Notre vice-présidente, Francine Thorel, a exprimé l’estime que nous avions pour lui.
« Vous le devinez, c’est avec beaucoup d’émotion que je vais évoquer Michel dans son fief, ici à Ardres et plus précisément dans ce lieu Ô combien symbolique pour lui : la chapelle des Carmes. A la lecture des condoléances reçues on découvre à quel point il a pu être différemment perçu : historien, archéologue, géologue, médecin, conférencier… dans tous les cas, un érudit, un passionné. Je n’aurai pas la présomption de vous donner toutes les clés du personnage, mais en jalonnant quelques périodes de sa vie, on comprendra mieux, du moins je l’espère, cette étonnante complexité. »

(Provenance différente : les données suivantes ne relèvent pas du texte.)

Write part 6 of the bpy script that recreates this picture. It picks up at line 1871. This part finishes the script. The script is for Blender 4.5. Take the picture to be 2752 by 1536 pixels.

« De sa jeunesse, on peut dire que Michel est un ardrésien de souche, né le 16 avril 1946 rue Léon Delacre. Il est l’ainé de trois enfants, le père est médecin, la mère entame une remarquable carrière de juge. Confidence de sa sœur cadette, enfant, il se singularise par un appétit insatiable de connaissances, il les accumule et tente de les transmettre à ses sœurs en leur faisant des cours suivis d’interrogations. Intéressé par la préhistoire, il collecte des cailloux aux alentours. Il apprend à les classer, paléolithique ? Néolithique ? Il les dessine, les étudie, remplit des petits carnets. Certaines rencontres sont parfois décisives dans le déroulement d’une vie. Il en est une de premier plan, celle avec Monsieur Alain Derville, son professeur d’histoire en 6ème au lycée Ribot. Lors du premier cours, son ami d’enfance Gilles, raconte que Michel a engagé avec lui un dialogue à propos de l’abbaye St-Bertin dont il savait déjà tant de choses. Les élèves sont ahuris. En 2002, à la mort de ce maître, Michel m’enverra l’article « in memoriam » qui lui était consacré dans la Revue du Nord. La fidélité et l’admiration pour l’excellence, n’étaient pas de vains mots pour lui. C’est durant ses années de lycée à St-Omer, qu’il rencontre une autre personnalité qui va le marquer, le chanoine Coolen, remarquable historien, membre éminent de la prestigieuse Société des Antiquaires de la Morinie. Il restera pour lui un modèle par son érudition. »
« S’il est un coin d’Ardres qu’il va parcourir avec passion, c’est la zone archéologique des Noires Terres datant de l’époque gallo-romaine. Sa situation à la rencontre entre l’Artois et la plaine maritime va renforcer son intérêt pour la géologie. La conjonction de tout cela va définitivement ancrer Michel dans l’histoire, l’archéologie, la géologie. »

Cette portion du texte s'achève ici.